Deregulation makes for new bedfellows

With open competition coming in the British Columbia utilities market, BC Gas opted for a pre-emptive strike by revamping its entire customer care solution.

The gas company went from a Unisys legacy database system to a customer-centric relational database from New Zealand-based Peace Software.

Edna Katrichak, senior manager in customer works for BC Gas, hopes this move will help the utility retain customers in the soon-to-be competitive market.

“This will mean we can support the deregulated market,” she said. “We certainly couldn’t with our old system. Our intent is to have all of BC Gas’ customers on this system.”

Katrichak added that, in terms of deregulation, one of the drivers in selecting Energy, Peace’s browser-interface solution, was the feeling that this product could really help.

“Peace had been involved in deregulated environments before and that was a big attraction for us,” she said. New Zealand was one of the first countries in the world to deregulate its energy industry and in 1989 Peace won the contract to help it update its customer solutions.

BC Gas had originally heard about Peace at a conference when the utility had discussions with Northwest Natural Gas. Northwest had evaluated products on the market and Peace’s Energy was part of that process.

In 1997 BC gas looked to Peace for their upgrade. “We wanted something more functionally rich than what we had in our existing system. We wanted something that supported multi-utilities because our legacy system was a gas-only environment and we wanted something with more flexibility,” Katrichak explained.

Energy is a Web-based Customer Information System (CIS) which offers customer management and billing functionality for deregulated needs, according to Brian Peace, founder and CEO of Peace Software.

“Peace went into Australia around the same time as this thing called the Internet started to have an impact. The Internet was a great device for us to get tools and information,” Peace said.

He added at this point Peace adopted the Internet at a company level and started looking at solutions that integrated with the Web.

“We decided that the ultimate product for the deregulated retail energy market would be one that would have a browser front end…through and through.”

In 1998 Peace did a pilot project for 30,000 BC Gas customers in Prince George, B.C.

Katrichak said that pilot also delivered one of the first browser applications for customer care to BC Gas. “It was a scaled-back version. It had less functionality than the existing browser and it was very much a prototype,” she said.
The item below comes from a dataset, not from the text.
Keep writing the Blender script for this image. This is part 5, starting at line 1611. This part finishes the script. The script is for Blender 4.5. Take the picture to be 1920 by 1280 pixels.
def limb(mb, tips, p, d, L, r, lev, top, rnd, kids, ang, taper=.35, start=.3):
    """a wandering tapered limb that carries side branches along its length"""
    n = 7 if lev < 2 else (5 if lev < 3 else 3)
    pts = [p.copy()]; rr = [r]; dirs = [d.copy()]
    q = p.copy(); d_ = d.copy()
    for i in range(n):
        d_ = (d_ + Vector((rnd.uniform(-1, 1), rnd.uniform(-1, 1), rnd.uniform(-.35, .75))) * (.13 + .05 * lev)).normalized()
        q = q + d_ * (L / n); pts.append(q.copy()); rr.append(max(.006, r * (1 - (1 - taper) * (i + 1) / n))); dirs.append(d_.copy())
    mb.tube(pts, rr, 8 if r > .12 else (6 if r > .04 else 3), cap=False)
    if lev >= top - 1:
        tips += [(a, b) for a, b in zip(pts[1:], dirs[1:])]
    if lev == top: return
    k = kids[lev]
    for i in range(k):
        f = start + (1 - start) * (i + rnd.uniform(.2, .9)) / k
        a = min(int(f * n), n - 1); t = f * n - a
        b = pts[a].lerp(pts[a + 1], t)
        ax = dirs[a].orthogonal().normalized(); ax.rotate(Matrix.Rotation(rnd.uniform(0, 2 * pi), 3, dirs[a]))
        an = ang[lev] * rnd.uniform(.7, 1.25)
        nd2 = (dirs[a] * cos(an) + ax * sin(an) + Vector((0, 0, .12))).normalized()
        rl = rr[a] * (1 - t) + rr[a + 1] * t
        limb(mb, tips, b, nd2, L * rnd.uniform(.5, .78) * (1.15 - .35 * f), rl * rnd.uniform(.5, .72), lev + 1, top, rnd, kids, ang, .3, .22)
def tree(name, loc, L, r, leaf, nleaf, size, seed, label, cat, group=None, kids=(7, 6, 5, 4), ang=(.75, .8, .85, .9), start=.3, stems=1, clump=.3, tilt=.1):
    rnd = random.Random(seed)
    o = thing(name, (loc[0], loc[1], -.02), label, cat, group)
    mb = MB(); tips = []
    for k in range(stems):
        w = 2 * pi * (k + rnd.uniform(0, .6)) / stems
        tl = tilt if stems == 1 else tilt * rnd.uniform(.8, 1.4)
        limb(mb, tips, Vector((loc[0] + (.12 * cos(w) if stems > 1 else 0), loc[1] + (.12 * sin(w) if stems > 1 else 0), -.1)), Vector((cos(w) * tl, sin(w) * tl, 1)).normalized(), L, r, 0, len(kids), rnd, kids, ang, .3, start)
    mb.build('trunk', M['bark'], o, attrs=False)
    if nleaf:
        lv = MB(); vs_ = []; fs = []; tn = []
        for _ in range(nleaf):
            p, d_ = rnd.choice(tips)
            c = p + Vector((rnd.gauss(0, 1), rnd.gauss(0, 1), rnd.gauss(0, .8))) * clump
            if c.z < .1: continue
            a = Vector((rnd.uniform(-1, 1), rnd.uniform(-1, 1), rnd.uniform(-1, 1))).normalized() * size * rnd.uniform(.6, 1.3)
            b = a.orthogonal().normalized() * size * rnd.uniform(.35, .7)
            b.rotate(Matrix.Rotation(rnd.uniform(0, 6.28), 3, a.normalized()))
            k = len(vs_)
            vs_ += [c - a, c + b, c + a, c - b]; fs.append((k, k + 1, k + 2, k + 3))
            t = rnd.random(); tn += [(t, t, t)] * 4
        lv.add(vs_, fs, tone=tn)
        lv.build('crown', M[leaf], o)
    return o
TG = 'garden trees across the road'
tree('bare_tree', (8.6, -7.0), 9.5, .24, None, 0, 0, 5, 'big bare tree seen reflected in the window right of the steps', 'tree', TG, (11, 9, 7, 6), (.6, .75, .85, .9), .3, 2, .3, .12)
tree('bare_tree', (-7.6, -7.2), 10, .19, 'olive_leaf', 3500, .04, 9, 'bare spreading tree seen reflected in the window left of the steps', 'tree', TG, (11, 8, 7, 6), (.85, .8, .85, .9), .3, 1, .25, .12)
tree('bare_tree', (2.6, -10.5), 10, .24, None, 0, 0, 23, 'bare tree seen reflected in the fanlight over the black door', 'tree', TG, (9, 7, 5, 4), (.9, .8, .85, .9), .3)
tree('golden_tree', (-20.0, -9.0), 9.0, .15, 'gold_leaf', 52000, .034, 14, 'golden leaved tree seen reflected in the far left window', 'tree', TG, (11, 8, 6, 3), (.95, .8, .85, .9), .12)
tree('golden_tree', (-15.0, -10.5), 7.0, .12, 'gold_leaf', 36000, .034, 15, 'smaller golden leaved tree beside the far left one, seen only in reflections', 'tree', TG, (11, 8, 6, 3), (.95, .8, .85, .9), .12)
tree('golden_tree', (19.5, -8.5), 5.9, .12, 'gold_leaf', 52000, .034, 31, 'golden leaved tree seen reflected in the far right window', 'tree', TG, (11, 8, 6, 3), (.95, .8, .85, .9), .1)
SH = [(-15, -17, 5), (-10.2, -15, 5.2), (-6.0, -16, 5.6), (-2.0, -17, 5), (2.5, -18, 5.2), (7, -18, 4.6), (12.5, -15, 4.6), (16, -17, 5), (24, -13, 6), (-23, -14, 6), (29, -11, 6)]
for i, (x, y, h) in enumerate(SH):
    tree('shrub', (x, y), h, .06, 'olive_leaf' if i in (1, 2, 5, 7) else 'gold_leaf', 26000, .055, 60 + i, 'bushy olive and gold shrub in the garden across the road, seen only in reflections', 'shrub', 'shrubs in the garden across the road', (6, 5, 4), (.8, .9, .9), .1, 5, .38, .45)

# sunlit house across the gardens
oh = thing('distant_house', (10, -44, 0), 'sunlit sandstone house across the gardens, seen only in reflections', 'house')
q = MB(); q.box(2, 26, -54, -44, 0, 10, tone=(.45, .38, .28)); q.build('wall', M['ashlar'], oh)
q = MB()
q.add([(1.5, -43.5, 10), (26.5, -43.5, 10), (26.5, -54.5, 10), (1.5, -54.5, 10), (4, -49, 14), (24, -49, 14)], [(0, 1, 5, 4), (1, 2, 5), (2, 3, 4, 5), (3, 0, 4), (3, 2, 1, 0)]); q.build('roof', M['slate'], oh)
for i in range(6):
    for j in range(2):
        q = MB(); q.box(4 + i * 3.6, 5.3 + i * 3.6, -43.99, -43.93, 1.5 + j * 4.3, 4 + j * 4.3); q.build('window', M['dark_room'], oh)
In April 2000 the first roll-out of 250,000 customers was completed. BC Gas and Peace hope by the end of the year that number will grow to encompass all 750,000 BC Gas customers.

Peace said Energy gave the customer service representatives (CSRs) a scripted dialogue that comes from a knowledge base, so if someone calls with a credit problem the CSR can go into the system and it will tell them the business process that applies to that type of customer.

Deborah McAnulty, a CSR with BC Gas, likes having all that information at her fingertips, although she noted there is still more information to be added.

“Because we only implemented it at Easter, we don’t have all the history information on it yet, so sometimes we do have to go back to the other database,” she said, adding she expects the new database will outgrow the old one by the end of the year.

McAnulty noted the main difference between this system and the previous one is that Energy is much more customer-based.

“With the old system the information collected was relevant to an address. If you owned a home and you set up an account with us, in the old system we would assign the home an account number and as each person moves in and out of that home the last number on the account would change, so all the information would be pertinent to the address,” she explained.

Now the information is pertinent to the customer, McAnulty said. Each customer is assigned a number and information moves with them.

“We don’t need to ask as many questions now. We have their information current and we can just update an address or phone number,” she stated. “In the old system it took about eight or 10 minutes to set up a new account. Now it takes about five.”

However, she said the main difference for her is going from an old fashioned type of software – “A DOS-looking system that I used almost 20 years ago” – to something that’s Web-based.

“The part that I use day to day is a browser interface so it looks like I’m surfing the ‘net all day, which is what I love to do,” McAnulty said.

She added her fellow workers were able to adjust to the new system with great ease. “There’s a variety of navigational paths. There’s a wide range of experience and skills here, but the usability of this is so simple. I see different degrees of comfort, but I don’t see discomfort.”

McAnulty noted customer feedback on the new system has been good so far, adding customers like to be able to go on the Web and enter meter readings or have continuous access to their bills.

Katrichak said the help desk calls are even going down. BC Gas set up a separate help desk to help with implementation.

“We did that specifically to make sure we properly evaluated whether the problem had to do with the hardware and infrastructure or whether it was an application concern,” she said.

The Energy software is priced at US$4 on a per-customer basis.